Jisha Menon

Professor, Theatre & Performance Studies; Faculty Director, Stanford Global Studies
Jisha Menon

Jisha Menon teaches courses at the intersection of postcolonial theory and performance studies. She received her M.A. in English Literature from Jawaharlal Nehru University, New Delhi and her Ph.D in Drama from Stanford University. Her research interests lie at the intersection of religion and secularity, gender and nationalism, cosmopolitanism and globalization. She has published essays on the Indian partition, diasporic feminist theatre, political violence in South Asia, transnational queer theory, and neoliberal urbanism. Her book, Performance of Nationalism: India, Pakistan and the Memory of Partition (Cambridge UP, 2013), considers the affective and performative dimensions of nation-making. The book recuperates the idea of "mimesis" to think about political history and the crisis of its aesthetic representation, while also paying attention to the mimetic relationality that undergirds the encounter between India and Pakistan.
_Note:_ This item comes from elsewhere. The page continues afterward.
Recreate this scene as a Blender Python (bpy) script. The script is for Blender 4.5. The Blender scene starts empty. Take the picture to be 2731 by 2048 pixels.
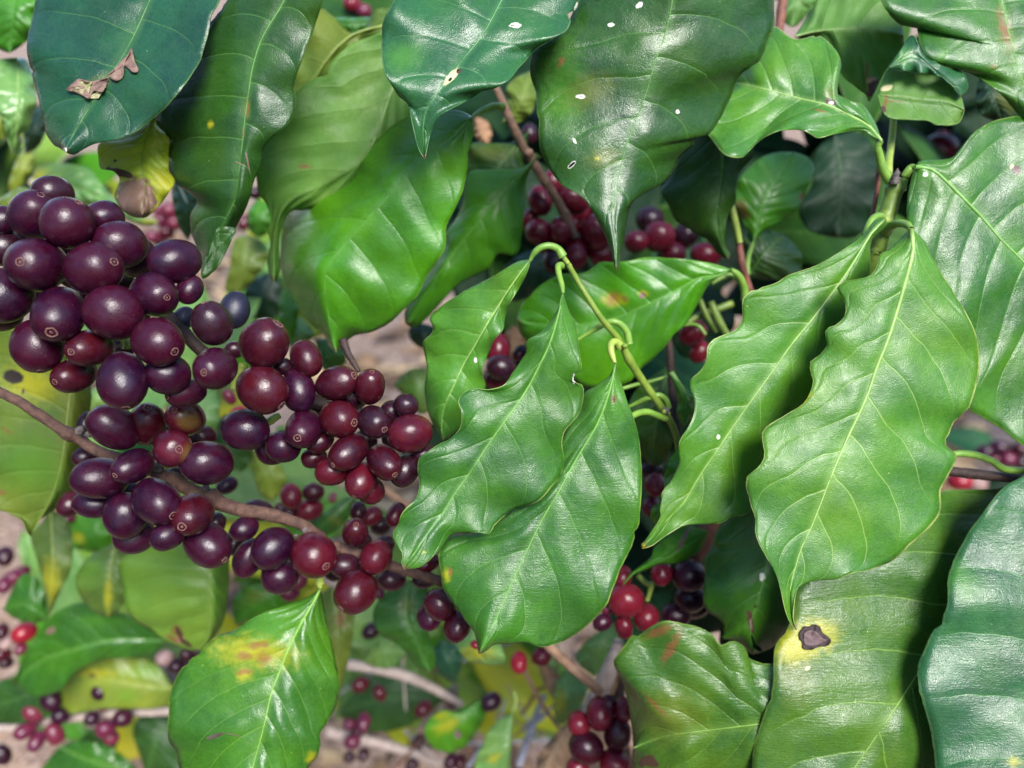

She is also at work on a second project, Pedestrian Acts: Performing the City in Neoliberal India, which considers new narrations of selfhood that are produced at the intersection of neoliberal state, global market and consumer fantasy. She is co-editor, with Patrick Anderson, of a volume of essays, Violence Performed: Local Roots and Global Routes of Conflict (Palgrave-Macmillan Press, 2009) that explores the coimbrication of violence, performance, and modernity in a variety of geopolitical spaces.